Despite the law that most recently defined sexual consent in England and Wales now being over a decade old, there is still confusion among people of all ages about what it actually means. 

So what is consent when it comes to sex?  

Not a ‘grey area’

According to section 74 of the Sexual Offences Act 2003, someone consents when she or he "agrees by choice…and has the freedom and capacity to make that choice."   

That’s a clear definition.  

And there are some equally clear examples of when someone doesn’t have "freedom" or "capacity" to agree by choice or to "consent". 

For example: if someone is under the age of 16, they don’t legally have the capacity to consent to sex. If someone is asleep or unconscious, they don’t have the capacity to consent. If they’ve been kidnapped or held against their will, they don’t have the freedom to consent. 

An enthusiastic, freely given ‘yes’ 

Because freedom and capacity are central to the definition of consent, someone saying "yes" to sex doesn’t automatically mean they’ve consented.  If someone is in an abusive or exploitative relationship, for example, they might say "yes" out of fear for their lives, or for the lives or well-being of family or friends, which is far from "freely".  Being coerced, bullied, scared, shocked or threatened takes away our freedom and capacity to make choices in lots of different situations. 

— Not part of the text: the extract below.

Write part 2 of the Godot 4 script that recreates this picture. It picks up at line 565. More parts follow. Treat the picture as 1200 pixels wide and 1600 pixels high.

Occasionally, people respond angrily or irritably to being told that the word "yes" doesn’t necessarily indicate consent when it comes to sex; surely that’s doublespeak, when not even "yes" means "yes" anymore, right? 

And yet most of us would recognise that if someone stands behind you at a cash machine holding a knife in your back, asks for your PIN number and you give it to them, you aren’t consenting to being robbed.   

Yours to give, refuse or take back at any time, every time 

Though rape within marriage was only legally recognised in this country in 1991, the law is now thankfully explicit that you don’t give up the right to decide what you do and don’t do with your own body when you enter a marriage or civil partnership contract.   

Likewise, having consented to sex with someone once or even several times in the past doesn’t mean you’ve consented to sex with that person indefinitely. Consent is not like a physical permit that, once issued, we can save for use at a future date. The person who willingly and enthusiastically had sex with us last night might not want to have sex with us this morning and that’s their right and prerogative. 

The law is also very clear that a person can give their consent to one kind of sexual activity but not another in a single situation. For example, someone might consent to vaginal but not anal penetration, or they might consent to sex with a condom but not without one. Again, this is common sense. 

Finally, it is equally true in both the law of the land and the law of basic human decency, that a person has the right to withdraw their consent at any point during sexual activity. If you’re in a sexual encounter with someone and they ask you to stop and you don’t stop, you’re committing a sexual offence. It’s as simple as that. And if they lose their freedom or capacity during a sexual activity they’ve previously consented to – for example, if they pass out – the same applies: you need to stop. 

Sought as well as given 

There are lots of things that consent is not.  It’s not implied by and cannot be assumed because of the clothes that you wear, or the fact that you like a drink or a flirt, or have had lots of sex in the past with lots of different sexual partners, or because you sell sex, or because you’ve flirted with someone, or kissed them, or gone back to their flat for coffee. 

None of these factors add up to consent to a specific sexual act with a specific person. 

Likewise, silence is not consent nor is the absence of a physical struggle. In fact, quietness and stillness might suggest a lack of those crucial elements of freedom and capacity; they might indicate the freezing or flopping reactions our bodies sometimes have to fear, shock or trauma, for example, or that we’re too drunk to control our speech or movement. Silence and stillness certainly don’t suggest the enthusiasm we should be aspiring to receive from a sexual partner. 

So, if in doubt about whether consent has been given, check. It’s all of our responsibilities to seek a partner’s consent and to be confident we’ve received it before we engage in any kind of sexual activity with them. That doesn’t mean that we have to get them to sign a contract, it just means we need to communicate, ask, check in with the other person. And if we’re still in doubt, for example, if they’re really drunk and we’re not sure whether they’re capable of consenting to sex, it is our responsibility to stop.


In the words of a current social media campaign, #ConsentisEverything. It is respect, it is decency, it is empathy and it is the cornerstone of a good, healthy sexual encounter.